Colorado gives me the same long and straight Highway 96, lined with telephone poles that all lean slightly to the left or the right of center. Combines harvest grain and kick up dust off to the south, the wind rushes past my ears, and my mouth feels hot and dry and pasty because I'm becoming dehydrated. At the mini-mart in Sheridan Lake I learn from a couple of slow-talking farmers that biting flies or cows huddled together in the corner of a pasture both indicate an approaching thunderstorm. Standing out front I feel one and see the other.
Kansas has nothing on Eastern Colorado. I see no homes, no farms, no cows, no horses, not even any fences—just mile after mile of desolate space, all covered by a soft-looking layer of grass that reflects a thousand different shades of green and yellow. When I pass through the sad shells of what used to be the towns of Brandon and Chivington I ride by brick homes that sit abandoned and mostly collapsed, along with no more than a dozen dirty double-wide mobile homes that a few families still call home. I try to figure out how anyone could live in such a place and feel happy; whether there's any scenario where that's possible. It's a bleakness matched only by the darkest corners of Eastern Kentucky.
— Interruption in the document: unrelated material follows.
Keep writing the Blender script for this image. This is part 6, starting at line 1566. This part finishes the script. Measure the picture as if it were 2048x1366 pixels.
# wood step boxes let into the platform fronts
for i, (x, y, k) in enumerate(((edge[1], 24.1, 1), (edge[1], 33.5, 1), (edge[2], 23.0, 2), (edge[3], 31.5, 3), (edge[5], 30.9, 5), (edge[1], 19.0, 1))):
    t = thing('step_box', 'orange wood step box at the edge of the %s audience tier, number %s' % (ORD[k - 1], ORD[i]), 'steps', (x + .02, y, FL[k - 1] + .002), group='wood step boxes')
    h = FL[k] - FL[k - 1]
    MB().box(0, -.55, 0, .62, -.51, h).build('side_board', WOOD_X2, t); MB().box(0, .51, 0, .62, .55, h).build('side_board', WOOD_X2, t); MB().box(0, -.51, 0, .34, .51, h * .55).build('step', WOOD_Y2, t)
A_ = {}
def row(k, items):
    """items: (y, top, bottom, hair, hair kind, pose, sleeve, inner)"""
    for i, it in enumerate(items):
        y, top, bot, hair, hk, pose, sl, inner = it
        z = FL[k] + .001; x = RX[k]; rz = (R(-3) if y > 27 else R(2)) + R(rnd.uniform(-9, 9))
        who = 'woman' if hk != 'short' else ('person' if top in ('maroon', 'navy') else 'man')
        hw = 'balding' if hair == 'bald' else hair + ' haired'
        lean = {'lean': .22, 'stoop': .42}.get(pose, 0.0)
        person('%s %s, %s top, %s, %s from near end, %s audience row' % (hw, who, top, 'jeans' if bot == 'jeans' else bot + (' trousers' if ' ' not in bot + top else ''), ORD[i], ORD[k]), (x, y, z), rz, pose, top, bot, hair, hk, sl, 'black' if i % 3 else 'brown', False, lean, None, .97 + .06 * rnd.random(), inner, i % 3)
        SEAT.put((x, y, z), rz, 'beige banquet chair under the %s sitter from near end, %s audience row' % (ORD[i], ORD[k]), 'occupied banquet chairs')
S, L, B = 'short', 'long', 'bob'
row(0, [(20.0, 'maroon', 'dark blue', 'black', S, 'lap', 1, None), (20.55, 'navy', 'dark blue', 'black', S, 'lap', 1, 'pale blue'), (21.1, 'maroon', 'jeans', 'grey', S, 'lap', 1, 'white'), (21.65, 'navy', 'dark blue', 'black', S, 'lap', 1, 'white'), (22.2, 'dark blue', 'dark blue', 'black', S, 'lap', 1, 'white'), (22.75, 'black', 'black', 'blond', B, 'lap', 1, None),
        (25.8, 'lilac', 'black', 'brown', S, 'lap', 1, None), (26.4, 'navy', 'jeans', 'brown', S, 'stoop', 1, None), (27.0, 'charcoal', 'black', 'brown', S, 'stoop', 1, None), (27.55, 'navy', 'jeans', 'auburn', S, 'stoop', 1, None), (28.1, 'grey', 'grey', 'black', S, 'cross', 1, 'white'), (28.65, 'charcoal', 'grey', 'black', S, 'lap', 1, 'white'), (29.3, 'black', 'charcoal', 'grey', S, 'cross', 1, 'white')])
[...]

The flies and cows don't lie. Thunderstorms soon move in, bringing with them winds that blast me straight-on at 30 miles per hour. It's an agonizingly slow and demoralizing grind, and my left leg cramps from dehydration, but I don't stop—mostly because there isn't anywhere I could stop, but also because I'm committed to breaking my single-day mileage record. Just as a night ride across Kansas is a cross-country rider rite of passage, so too is a monster day across the West. Today is that day and I won't be denied. I beat into the wind for hours, alongside a pair of railroad tracks, barbed wire fences, and tens of thousands of scrubby green sagebrush plants. The grayish pall of the overcast skies makes all of it look vaguely depressing.
A full 131 miles after starting I reach Eads, another dying country town that's home to only 747 people, yet remains the largest place in Kiowa County. I spot Al at a motel across from the restaurant where I'm about to eat and ask him if I can store my bike in the room with Keith and him while I eat. He says yes, because he's one hell of an awesome guy.
When I come back to pick up the bike an hour later, Keith invites me to crash on the floor of their room, because he's also one hell of an awesome guy. We talk about our amazing trips for almost an hour before I head to sleep, happy to have set a new riding record, but happier still that I never have to do it again.